RECORDED DATA =

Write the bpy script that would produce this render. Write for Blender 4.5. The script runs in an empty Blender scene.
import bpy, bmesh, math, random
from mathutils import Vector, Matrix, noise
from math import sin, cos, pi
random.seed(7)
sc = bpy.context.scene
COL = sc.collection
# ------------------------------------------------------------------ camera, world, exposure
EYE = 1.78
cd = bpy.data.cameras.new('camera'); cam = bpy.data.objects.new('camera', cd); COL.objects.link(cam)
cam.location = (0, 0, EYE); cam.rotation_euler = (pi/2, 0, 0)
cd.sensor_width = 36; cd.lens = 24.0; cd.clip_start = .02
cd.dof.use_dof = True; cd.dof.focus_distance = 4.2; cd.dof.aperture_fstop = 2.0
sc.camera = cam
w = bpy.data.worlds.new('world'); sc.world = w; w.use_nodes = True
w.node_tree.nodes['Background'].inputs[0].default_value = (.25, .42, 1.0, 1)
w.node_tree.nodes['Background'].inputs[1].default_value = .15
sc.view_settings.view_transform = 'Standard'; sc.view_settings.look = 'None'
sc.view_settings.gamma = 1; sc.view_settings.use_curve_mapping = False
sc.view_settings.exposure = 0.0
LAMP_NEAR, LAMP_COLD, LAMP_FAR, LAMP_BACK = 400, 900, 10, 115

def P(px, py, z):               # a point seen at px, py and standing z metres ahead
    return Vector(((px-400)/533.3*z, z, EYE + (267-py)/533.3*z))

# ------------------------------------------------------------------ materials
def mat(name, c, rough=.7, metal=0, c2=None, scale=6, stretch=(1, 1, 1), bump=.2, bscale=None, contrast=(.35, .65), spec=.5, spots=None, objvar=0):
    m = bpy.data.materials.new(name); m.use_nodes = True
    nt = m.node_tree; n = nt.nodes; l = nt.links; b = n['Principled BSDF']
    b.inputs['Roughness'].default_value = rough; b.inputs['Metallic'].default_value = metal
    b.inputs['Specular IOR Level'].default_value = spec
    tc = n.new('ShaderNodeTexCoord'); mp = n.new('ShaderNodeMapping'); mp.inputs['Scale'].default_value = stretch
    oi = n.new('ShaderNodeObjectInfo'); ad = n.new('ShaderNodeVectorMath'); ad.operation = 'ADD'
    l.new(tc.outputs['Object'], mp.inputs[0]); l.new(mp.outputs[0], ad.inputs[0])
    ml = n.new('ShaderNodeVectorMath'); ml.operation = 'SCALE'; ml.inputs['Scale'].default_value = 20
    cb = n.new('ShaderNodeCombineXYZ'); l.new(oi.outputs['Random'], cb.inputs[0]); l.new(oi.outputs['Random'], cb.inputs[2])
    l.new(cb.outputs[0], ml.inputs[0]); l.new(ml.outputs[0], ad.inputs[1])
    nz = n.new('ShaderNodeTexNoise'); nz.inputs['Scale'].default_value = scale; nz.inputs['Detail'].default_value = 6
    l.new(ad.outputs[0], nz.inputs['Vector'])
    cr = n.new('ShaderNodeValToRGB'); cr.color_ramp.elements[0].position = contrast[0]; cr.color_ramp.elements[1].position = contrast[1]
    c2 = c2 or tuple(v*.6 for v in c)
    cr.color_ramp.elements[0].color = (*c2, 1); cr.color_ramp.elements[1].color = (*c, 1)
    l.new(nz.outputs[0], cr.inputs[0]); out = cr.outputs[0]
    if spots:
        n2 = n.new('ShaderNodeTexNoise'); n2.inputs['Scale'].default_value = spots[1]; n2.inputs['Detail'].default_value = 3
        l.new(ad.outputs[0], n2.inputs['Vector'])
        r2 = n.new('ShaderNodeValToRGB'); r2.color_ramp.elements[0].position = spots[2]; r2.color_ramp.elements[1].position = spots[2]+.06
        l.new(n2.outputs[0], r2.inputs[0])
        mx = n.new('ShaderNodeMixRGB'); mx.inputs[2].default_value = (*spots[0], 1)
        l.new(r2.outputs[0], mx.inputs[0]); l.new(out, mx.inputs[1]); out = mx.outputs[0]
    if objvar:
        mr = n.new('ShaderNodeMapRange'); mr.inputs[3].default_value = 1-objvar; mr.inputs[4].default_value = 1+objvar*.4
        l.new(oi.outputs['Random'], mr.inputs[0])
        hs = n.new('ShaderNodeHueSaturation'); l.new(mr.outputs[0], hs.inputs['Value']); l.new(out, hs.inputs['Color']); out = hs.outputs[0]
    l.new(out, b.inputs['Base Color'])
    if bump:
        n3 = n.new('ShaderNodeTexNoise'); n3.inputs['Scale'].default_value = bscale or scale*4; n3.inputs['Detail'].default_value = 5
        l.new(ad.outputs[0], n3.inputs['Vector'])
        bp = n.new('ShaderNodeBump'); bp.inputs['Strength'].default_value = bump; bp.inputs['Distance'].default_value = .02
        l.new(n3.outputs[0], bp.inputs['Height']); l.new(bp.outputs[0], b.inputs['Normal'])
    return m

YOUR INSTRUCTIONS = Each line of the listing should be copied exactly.

TASK RESPONSE =
Write the bpy script that would produce this render. Write for Blender 4.5. The script runs in an empty Blender scene.
import bpy, bmesh, math, random
from mathutils import Vector, Matrix, noise
from math import sin, cos, pi
random.seed(7)
sc = bpy.context.scene
COL = sc.collection
# ------------------------------------------------------------------ camera, world, exposure
EYE = 1.78
cd = bpy.data.cameras.new('camera'); cam = bpy.data.objects.new('camera', cd); COL.objects.link(cam)
cam.location = (0, 0, EYE); cam.rotation_euler = (pi/2, 0, 0)
cd.sensor_width = 36; cd.lens = 24.0; cd.clip_start = .02
cd.dof.use_dof = True; cd.dof.focus_distance = 4.2; cd.dof.aperture_fstop = 2.0
sc.camera = cam
w = bpy.data.worlds.new('world'); sc.world = w; w.use_nodes = True
w.node_tree.nodes['Background'].inputs[0].default_value = (.25, .42, 1.0, 1)
w.node_tree.nodes['Background'].inputs[1].default_value = .15
sc.view_settings.view_transform = 'Standard'; sc.view_settings.look = 'None'
sc.view_settings.gamma = 1; sc.view_settings.use_curve_mapping = False
sc.view_settings.exposure = 0.0
LAMP_NEAR, LAMP_COLD, LAMP_FAR, LAMP_BACK = 400, 900, 10, 115

def P(px, py, z):               # a point seen at px, py and standing z metres ahead
    return Vector(((px-400)/533.3*z, z, EYE + (267-py)/533.3*z))

# ------------------------------------------------------------------ materials
def mat(name, c, rough=.7, metal=0, c2=None, scale=6, stretch=(1, 1, 1), bump=.2, bscale=None, contrast=(.35, .65), spec=.5, spots=None, objvar=0):
    m = bpy.data.materials.new(name); m.use_nodes = True
    nt = m.node_tree; n = nt.nodes; l = nt.links; b = n['Principled BSDF']
    b.inputs['Roughness'].default_value = rough; b.inputs['Metallic'].default_value = metal
    b.inputs['Specular IOR Level'].default_value = spec
    tc = n.new('ShaderNodeTexCoord'); mp = n.new('ShaderNodeMapping'); mp.inputs['Scale'].default_value = stretch
    oi = n.new('ShaderNodeObjectInfo'); ad = n.new('ShaderNodeVectorMath'); ad.operation = 'ADD'
    l.new(tc.outputs['Object'], mp.inputs[0]); l.new(mp.outputs[0], ad.inputs[0])
    ml = n.new('ShaderNodeVectorMath'); ml.operation = 'SCALE'; ml.inputs['Scale'].default_value = 20
    cb = n.new('ShaderNodeCombineXYZ'); l.new(oi.outputs['Random'], cb.inputs[0]); l.new(oi.outputs['Random'], cb.inputs[2])
    l.new(cb.outputs[0], ml.inputs[0]); l.new(ml.outputs[0], ad.inputs[1])
    nz = n.new('ShaderNodeTexNoise'); nz.inputs['Scale'].default_value = scale; nz.inputs['Detail'].default_value = 6
    l.new(ad.outputs[0], nz.inputs['Vector'])
    cr = n.new('ShaderNodeValToRGB'); cr.color_ramp.elements[0].position = contrast[0]; cr.color_ramp.elements[1].position = contrast[1]
    c2 = c2 or tuple(v*.6 for v in c)
    cr.color_ramp.elements[0].color = (*c2, 1); cr.color_ramp.elements[1].color = (*c, 1)
    l.new(nz.outputs[0], cr.inputs[0]); out = cr.outputs[0]
    if spots:
        n2 = n.new('ShaderNodeTexNoise'); n2.inputs['Scale'].default_value = spots[1]; n2.inputs['Detail'].default_value = 3
        l.new(ad.outputs[0], n2.inputs['Vector'])
        r2 = n.new('ShaderNodeValToRGB'); r2.color_ramp.elements[0].position = spots[2]; r2.color_ramp.elements[1].position = spots[2]+.06
        l.new(n2.outputs[0], r2.inputs[0])
        mx = n.new('ShaderNodeMixRGB'); mx.inputs[2].default_value = (*spots[0], 1)
        l.new(r2.outputs[0], mx.inputs[0]); l.new(out, mx.inputs[1]); out = mx.outputs[0]
    if objvar:
        mr = n.new('ShaderNodeMapRange'); mr.inputs[3].default_value = 1-objvar; mr.inputs[4].default_value = 1+objvar*.4
        l.new(oi.outputs['Random'], mr.inputs[0])
        hs = n.new('ShaderNodeHueSaturation'); l.new(mr.outputs[0], hs.inputs['Value']); l.new(out, hs.inputs['Color']); out = hs.outputs[0]
    l.new(out, b.inputs['Base Color'])
    if bump:
        n3 = n.new('ShaderNodeTexNoise'); n3.inputs['Scale'].default_value = bscale or scale*4; n3.inputs['Detail'].default_value = 5
        l.new(ad.outputs[0], n3.inputs['Vector'])
        bp = n.new('ShaderNodeBump'); bp.inputs['Strength'].default_value = bump; bp.inputs['Distance'].default_value = .02
        l.new(n3.outputs[0], bp.inputs['Height']); l.new(bp.outputs[0], b.inputs['Normal'])
    return m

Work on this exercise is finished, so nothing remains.